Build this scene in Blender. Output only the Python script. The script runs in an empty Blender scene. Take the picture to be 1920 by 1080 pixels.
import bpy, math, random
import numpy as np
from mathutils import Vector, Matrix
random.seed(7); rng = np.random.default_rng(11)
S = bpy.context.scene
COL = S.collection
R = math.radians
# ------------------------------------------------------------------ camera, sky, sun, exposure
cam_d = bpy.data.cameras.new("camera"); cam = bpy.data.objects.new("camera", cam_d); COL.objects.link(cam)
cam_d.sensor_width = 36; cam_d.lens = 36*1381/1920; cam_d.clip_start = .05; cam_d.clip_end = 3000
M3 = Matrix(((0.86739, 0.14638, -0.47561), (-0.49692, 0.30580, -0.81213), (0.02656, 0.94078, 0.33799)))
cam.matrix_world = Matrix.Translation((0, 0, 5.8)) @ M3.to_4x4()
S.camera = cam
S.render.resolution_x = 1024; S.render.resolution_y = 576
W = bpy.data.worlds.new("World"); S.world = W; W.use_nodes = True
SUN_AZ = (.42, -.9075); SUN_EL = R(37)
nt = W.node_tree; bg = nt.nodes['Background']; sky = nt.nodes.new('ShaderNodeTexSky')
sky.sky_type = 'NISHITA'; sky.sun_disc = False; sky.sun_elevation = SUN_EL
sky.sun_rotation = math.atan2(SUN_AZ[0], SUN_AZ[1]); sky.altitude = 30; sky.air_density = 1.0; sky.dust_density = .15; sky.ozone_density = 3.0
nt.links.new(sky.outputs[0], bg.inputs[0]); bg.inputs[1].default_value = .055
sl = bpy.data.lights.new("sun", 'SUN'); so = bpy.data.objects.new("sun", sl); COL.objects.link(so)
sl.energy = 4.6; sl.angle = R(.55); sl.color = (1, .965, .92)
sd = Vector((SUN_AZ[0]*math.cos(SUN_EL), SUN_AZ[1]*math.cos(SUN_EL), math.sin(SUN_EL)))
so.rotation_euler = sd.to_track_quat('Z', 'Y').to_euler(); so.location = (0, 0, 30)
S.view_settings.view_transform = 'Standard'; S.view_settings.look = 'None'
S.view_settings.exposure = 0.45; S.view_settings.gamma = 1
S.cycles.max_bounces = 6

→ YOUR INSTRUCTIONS
Please repeat the listing above in full and exactly.

→ EXERCISE ANSWER
Build this scene in Blender. Output only the Python script. The script runs in an empty Blender scene. Take the picture to be 1920 by 1080 pixels.
import bpy, math, random
import numpy as np
from mathutils import Vector, Matrix
random.seed(7); rng = np.random.default_rng(11)
S = bpy.context.scene
COL = S.collection
R = math.radians
# ------------------------------------------------------------------ camera, sky, sun, exposure
cam_d = bpy.data.cameras.new("camera"); cam = bpy.data.objects.new("camera", cam_d); COL.objects.link(cam)
cam_d.sensor_width = 36; cam_d.lens = 36*1381/1920; cam_d.clip_start = .05; cam_d.clip_end = 3000
M3 = Matrix(((0.86739, 0.14638, -0.47561), (-0.49692, 0.30580, -0.81213), (0.02656, 0.94078, 0.33799)))
cam.matrix_world = Matrix.Translation((0, 0, 5.8)) @ M3.to_4x4()
S.camera = cam
S.render.resolution_x = 1024; S.render.resolution_y = 576
W = bpy.data.worlds.new("World"); S.world = W; W.use_nodes = True
SUN_AZ = (.42, -.9075); SUN_EL = R(37)
nt = W.node_tree; bg = nt.nodes['Background']; sky = nt.nodes.new('ShaderNodeTexSky')
sky.sky_type = 'NISHITA'; sky.sun_disc = False; sky.sun_elevation = SUN_EL
sky.sun_rotation = math.atan2(SUN_AZ[0], SUN_AZ[1]); sky.altitude = 30; sky.air_density = 1.0; sky.dust_density = .15; sky.ozone_density = 3.0
nt.links.new(sky.outputs[0], bg.inputs[0]); bg.inputs[1].default_value = .055
sl = bpy.data.lights.new("sun", 'SUN'); so = bpy.data.objects.new("sun", sl); COL.objects.link(so)
sl.energy = 4.6; sl.angle = R(.55); sl.color = (1, .965, .92)
sd = Vector((SUN_AZ[0]*math.cos(SUN_EL), SUN_AZ[1]*math.cos(SUN_EL), math.sin(SUN_EL)))
so.rotation_euler = sd.to_track_quat('Z', 'Y').to_euler(); so.location = (0, 0, 30)
S.view_settings.view_transform = 'Standard'; S.view_settings.look = 'None'
S.view_settings.exposure = 0.45; S.view_settings.gamma = 1
S.cycles.max_bounces = 6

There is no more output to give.